ALTADENA, Calif. () — The Eyewitness News team was on the ground as the Eaton Fire roared through the Dove Creek neighborhood and burned nearly everything in sight last year.
A couple who lived in the community didn’t know if their home was gone. What happened live on air was a moment they will never forget.
Amid the chaos, Lisa Troncoso Van Bennekum called the Eyewitness News station.
One year later, Lisa and her husband Dave Van Bennekum met with Eyewitness News’ Leanne Suter, the reporter at the scene who informed the couple that their home was destroyed in the fire.
Eaton Fire destroys neighborhood: ‘The whole thing is gone’
The Dove Creek condominium complex in Altadena was one of the first casualties of the Eaton Fire.
Only 16 of the complex’s 64 condos survived the fire.
“It was our home for seven years… Maybe it might be another time, but not for now,” Lisa said through tears a year after the Eaton Fire.
Lisa and her husband Dave still can’t believe almost all of their treasured neighborhood is gone.
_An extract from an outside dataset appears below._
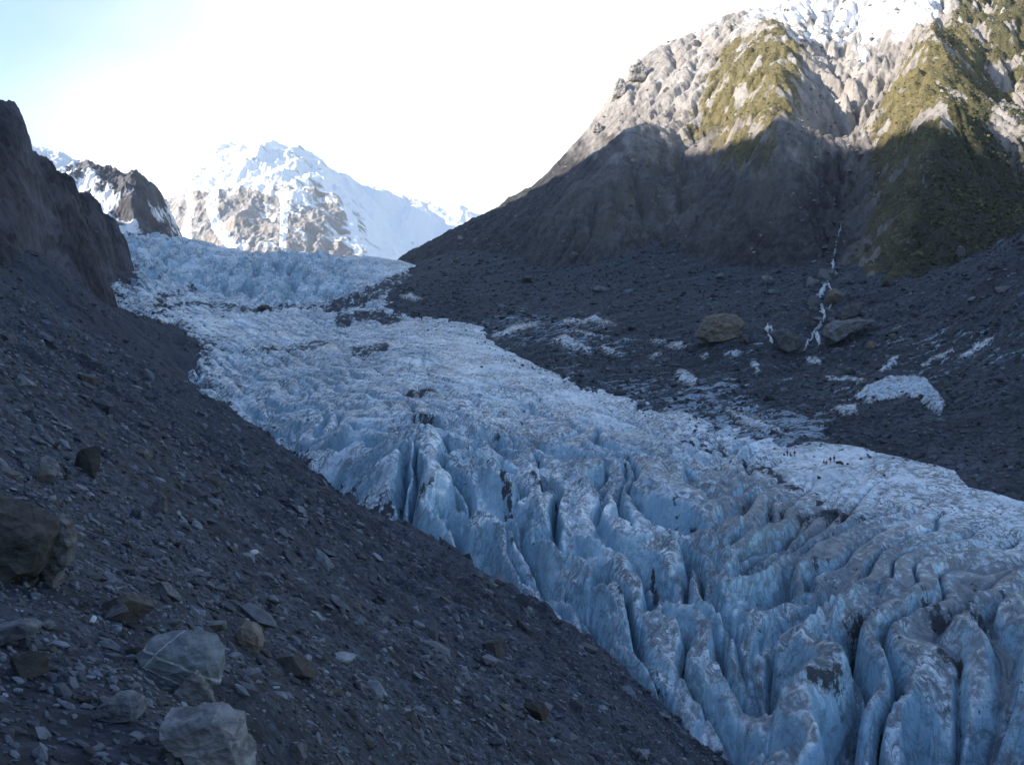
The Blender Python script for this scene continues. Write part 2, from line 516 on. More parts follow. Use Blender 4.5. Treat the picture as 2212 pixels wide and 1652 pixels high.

“We were the last ones out of the neighborhood,” Dave said. “By the time we had actually left, the smoke was in the house, the embers were falling on the cars, they were falling on the roof.”
The couple managed to grab their two cats, a bag of belongings, some important paperwork and flee.
As the wind-fueled flames roared through the area, Lisa and Dave could only wait and hope.
“We’re watching the news, we’re watching (Eyewitness News reporter Leanne Suter),” Lisa recalled.
“You’re literally standing in front of one of our good friend’s home, and the whole thing’s on fire,” Dave recounted to Eyewitness News. “And I knew right then that, yeah, the whole thing is gone.”
‘I feel like I lost my history’
Lisa called in to the Eyewitness News station, talking with anchor David Ono – anxious for an answer and hoping someone could grab her purse and a very important bag she had left at the door in the chaos.
“I was in agony that I can’t believe that I had them in my hands, and I just left it,” Lisa recalled. “Maybe the reporter can ask a firefighter to go in, just open the door and just grab. And I couldn’t let it go.”
Leanne Suter informed the couple on live television that their home and other homes on the street were gone.
“I think I was in shock. This isn’t happening… Now what? It’s gone. It’s all gone,” Lisa said.
“It was just too much all at once.”
The bag held something much more precious than a possession. It contained Lisa’s entire childhood.
Lisa grew up in the foster system and only had a couple of photos of herself as a child and a few mementos. It was all gone.
“I lost everything, yes, but I feel like I lost my history cause that’s all I had,” Lisa said.
“She said, ‘I feel like I’ve been erased,'” Dave said. “That’s when it kind of hit me. That it wasn’t just about losing stuff, you know. It was about losing identity, about losing a sense of self.”
‘We’re gonna make our home a home again’
A year after that fateful phone call, Leanne Suter met Lisa and Dave and talked about that emotional encounter that played out on TV – a resident desperate to know if she still had a home and a reporter desperate to get her the answer.
“You were kind enough to be able to relay that information to us in that moment, so we didn’t have to wait more hours in the day or maybe till the next day to find out,” Lisa told Leanne.
Lisa and Dave don’t know if they will be able to return to the neighborhood they loved as they continue to rebuild their lives a year after it was forever changed. The focus remains on a brighter future.
“I know that wherever we go, we’re gonna make our home a home again, and I do look forward to that,” Lisa said. “It’s just the in-between time of where that’s going to be and when that’s going to happen. And I know it’s going to happen.”